### DATA FOR PROCESSING
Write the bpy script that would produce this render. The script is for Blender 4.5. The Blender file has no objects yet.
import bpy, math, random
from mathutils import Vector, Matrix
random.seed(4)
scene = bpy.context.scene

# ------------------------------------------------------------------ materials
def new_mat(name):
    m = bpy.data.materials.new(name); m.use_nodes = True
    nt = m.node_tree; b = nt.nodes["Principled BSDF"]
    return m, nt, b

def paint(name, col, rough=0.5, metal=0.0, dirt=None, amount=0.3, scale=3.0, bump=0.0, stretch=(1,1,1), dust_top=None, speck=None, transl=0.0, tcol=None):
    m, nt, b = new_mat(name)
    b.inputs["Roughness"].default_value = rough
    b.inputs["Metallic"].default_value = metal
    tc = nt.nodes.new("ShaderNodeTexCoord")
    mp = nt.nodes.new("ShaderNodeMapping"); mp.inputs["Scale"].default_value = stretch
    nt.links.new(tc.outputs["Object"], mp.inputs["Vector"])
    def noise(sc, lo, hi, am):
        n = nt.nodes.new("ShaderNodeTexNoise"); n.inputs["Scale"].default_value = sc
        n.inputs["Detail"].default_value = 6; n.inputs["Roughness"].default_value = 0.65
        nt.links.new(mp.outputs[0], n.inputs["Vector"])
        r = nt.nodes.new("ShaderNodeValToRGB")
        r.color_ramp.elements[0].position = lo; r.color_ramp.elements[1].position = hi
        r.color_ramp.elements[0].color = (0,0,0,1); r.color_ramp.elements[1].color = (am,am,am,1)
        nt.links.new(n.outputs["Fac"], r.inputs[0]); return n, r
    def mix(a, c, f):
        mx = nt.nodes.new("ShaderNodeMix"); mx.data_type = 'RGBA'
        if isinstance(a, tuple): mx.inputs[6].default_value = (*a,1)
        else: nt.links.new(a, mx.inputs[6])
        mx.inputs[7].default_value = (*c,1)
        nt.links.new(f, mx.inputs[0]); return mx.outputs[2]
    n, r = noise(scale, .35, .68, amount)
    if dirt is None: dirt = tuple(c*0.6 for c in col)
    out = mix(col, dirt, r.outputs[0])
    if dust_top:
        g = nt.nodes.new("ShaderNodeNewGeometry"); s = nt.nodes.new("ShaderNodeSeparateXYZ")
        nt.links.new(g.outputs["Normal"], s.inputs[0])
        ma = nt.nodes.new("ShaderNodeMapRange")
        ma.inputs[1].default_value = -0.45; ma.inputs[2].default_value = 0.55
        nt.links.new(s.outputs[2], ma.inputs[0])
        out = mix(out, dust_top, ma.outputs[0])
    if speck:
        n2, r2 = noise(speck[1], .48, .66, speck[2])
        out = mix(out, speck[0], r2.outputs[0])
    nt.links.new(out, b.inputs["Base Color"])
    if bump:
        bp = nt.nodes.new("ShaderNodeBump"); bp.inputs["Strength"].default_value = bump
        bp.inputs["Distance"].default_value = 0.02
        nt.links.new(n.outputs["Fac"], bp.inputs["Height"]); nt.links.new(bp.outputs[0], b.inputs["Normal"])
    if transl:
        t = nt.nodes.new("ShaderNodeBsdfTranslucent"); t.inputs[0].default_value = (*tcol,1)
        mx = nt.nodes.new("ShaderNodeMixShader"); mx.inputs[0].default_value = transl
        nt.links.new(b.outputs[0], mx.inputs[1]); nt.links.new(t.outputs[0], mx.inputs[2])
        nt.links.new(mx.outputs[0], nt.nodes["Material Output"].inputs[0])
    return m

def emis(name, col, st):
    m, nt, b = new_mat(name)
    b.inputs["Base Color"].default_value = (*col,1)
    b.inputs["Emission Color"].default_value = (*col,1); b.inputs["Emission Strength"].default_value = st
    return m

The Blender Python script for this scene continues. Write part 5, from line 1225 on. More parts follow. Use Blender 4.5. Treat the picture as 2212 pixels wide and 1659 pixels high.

### EXERCISE OBJECTIVE
Copy, please, exactly the lines that start at the first line of the data and end at the line containing "return m, nt, b", both kept and no others.

### RESULT OF THIS TASK
Write the bpy script that would produce this render. The script is for Blender 4.5. The Blender file has no objects yet.
import bpy, math, random
from mathutils import Vector, Matrix
random.seed(4)
scene = bpy.context.scene

# ------------------------------------------------------------------ materials
def new_mat(name):
    m = bpy.data.materials.new(name); m.use_nodes = True
    nt = m.node_tree; b = nt.nodes["Principled BSDF"]
    return m, nt, b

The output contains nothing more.